Da gusto escuchar por la calle «¡qué buen día hace!”, un día como el que ha salido hoy prácticamente en toda España (alertas y más alertas, y no es para menos, ¡pero no exageremos!).
La diferencia está en el acostumbrarse. Cuando siempre nos movemos en la misma dirección, entramos en los mismos restaurantes, hablamos con la misma gente, nos ponemos el mismo modelito cada semana, disfrutamos del sol cada día… Si un día hay obras, cierran ese restaurante, se va de vacaciones nuestra gente, se mancha nuestra ropa o cae una tormenta, ha llegado el pánico a nuestras vidas, ya nada es lo mismo, nos paralizamos y somos víctimas de la ausencia.
¿No resulta divertido el cambio? Nunca he entendido por qué las personas nos resguardamos en un paraguas cuando llueve…, mientras los árboles, palmeras, farolas, coches, bicicletas, viviendas disfrutan con el contacto del agua en sus “cuerpos”. ¿Os imagináis todo la ciudad bajo un manto, tapada? ¡Qué poco atractiva!
La lluvia renueva, limpia, favorece el brillo exterior de todo cuanto toca. ¿Por qué ese verlo todo gris… si al final siempre sale el sol y hasta un arco iris bien grande y luminoso? (puesto del revés es una sonrisa multicolor).

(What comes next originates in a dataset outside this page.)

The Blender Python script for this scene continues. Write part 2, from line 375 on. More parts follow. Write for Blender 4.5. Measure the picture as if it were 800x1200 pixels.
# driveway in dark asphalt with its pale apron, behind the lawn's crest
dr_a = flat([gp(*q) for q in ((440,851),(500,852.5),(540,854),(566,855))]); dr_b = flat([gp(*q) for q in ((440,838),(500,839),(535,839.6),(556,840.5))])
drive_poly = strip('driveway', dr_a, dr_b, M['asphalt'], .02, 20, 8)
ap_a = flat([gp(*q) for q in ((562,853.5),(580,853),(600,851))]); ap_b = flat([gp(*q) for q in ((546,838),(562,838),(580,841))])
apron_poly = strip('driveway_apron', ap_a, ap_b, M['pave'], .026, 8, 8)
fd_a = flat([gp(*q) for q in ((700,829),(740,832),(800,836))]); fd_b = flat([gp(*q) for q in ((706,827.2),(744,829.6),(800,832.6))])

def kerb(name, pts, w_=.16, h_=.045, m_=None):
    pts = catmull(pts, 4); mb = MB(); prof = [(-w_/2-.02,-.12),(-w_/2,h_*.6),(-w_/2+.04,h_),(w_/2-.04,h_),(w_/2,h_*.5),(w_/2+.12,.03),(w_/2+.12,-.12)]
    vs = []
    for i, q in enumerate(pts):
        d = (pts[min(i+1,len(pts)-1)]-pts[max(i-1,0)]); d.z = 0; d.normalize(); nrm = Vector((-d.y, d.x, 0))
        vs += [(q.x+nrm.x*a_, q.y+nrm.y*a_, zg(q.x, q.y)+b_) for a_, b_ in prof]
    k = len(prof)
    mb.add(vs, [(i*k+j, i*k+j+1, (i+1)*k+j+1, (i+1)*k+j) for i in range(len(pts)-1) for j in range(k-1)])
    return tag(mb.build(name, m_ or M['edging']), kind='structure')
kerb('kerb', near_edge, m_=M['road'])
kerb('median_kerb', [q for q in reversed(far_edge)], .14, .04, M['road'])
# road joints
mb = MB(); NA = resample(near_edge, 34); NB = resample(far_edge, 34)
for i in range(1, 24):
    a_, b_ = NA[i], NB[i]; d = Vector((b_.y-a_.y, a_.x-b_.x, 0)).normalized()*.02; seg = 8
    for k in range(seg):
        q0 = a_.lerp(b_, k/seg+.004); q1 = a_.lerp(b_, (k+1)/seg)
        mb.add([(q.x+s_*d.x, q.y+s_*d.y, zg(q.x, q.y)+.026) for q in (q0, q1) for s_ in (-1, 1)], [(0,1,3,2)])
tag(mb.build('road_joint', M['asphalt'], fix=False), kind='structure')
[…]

La diferencia está en la divergencia. Cuando llueve, cuando nos mojamos, nos enfadamos, cargamos con el paraguas, gastamos dinero en taxi… Si ese día decidiéramos pensar qué buen momento para disfrutar del sonido de la lluvia, le va a venir bien a los campos y a la ciudad (…y al coche), limpiará también nuestro mal carácter y nos deleitaremos con la luz especial tras la lluvia y del olor a naturaleza que deja a su paso…; todo es mucho mejor y sale sin querer ese «¡qué buen día hace!”